Co-founder Matt and Senior Client Manager Fatjeta have spent the past year deepening what that partnership actually looks like in practice. And Apron has been central to the change.
Inside the business
Matt reflects on what Rise has become for many clients.
“We've definitely made a shift from being just like an accountant advisory firm; quite traditional, to now being almost like an outsourced finance function, effectively running finance operations for a lot of our clients.”
It's a significant repositioning. Fatjeta, who has around 70% of clients on Apron, explains the day to day changes.
“We feel more involved, me and the team are speaking to clients daily now, in Slack and Teams; helping on things like payment runs but also just getting closer to them and their daily goings on, which helps out a lot with being their accountants.”

The onboarding advantage
That closeness starts early. The Apron onboarding flow is designed to take the pressure off the client and place it on the accountant. It’s a set-up that suits Rise’s model well as Matt explains, “As their accountant we have to do the heavy lifting when setting them up on Apron and that's fair, as it's part of the service we're providing. It ultimately means our clients spend less time setting tools up for themselves and only have to validate what we're doing at the end of their onboarding.”
The result is that all new Rise clients now have Apron folded seamlessly into the onboarding process.

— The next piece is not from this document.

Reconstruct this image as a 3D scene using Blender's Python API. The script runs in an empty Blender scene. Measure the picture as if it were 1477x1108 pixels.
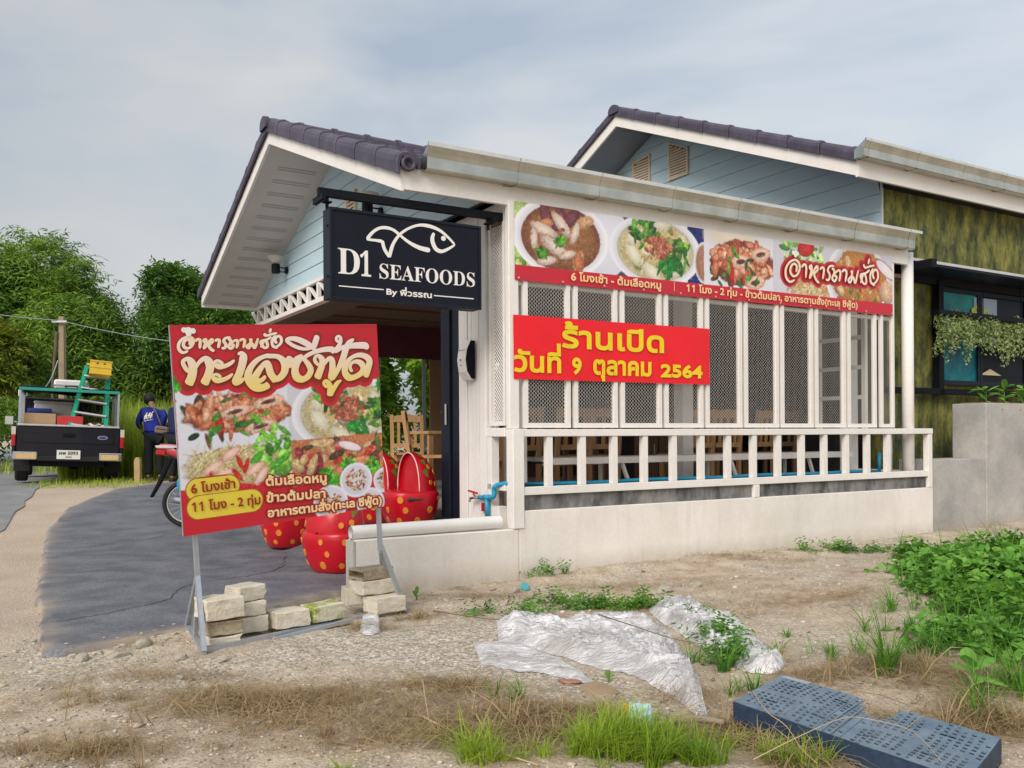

More revenue, same clients
For VC-backed clients in growth mode, speed and agility are key parts of the game. Getting embedded from day one means Rise can move fast on what actually matters.
“The relationships we get to build from day one simply because we're more integrated into their business is amazing,” Fatjeta says. “We quickly get across how their finance operations are running and where we can bring value.”
That operational depth has opened up something unexpected. “More and more we're selling vendor payments as a service to our clients using Apron; which is great for them, taking things off their plate, but it's also a whole new revenue stream for us and something the team is upselling quite often,” Fatjeta adds.

The compounding effect
What Rise keeps coming back to is simple: the longer you're inside a client's business, the more useful you become.
As Matt says, “All of a sudden we have more touch points. Clients rely on us more. They come to us asking for more advice, knowing we naturally know a lot about their businesses. Apron gives us that right off the bat, from day one.”
That's not a feature. That's a new kind of practice.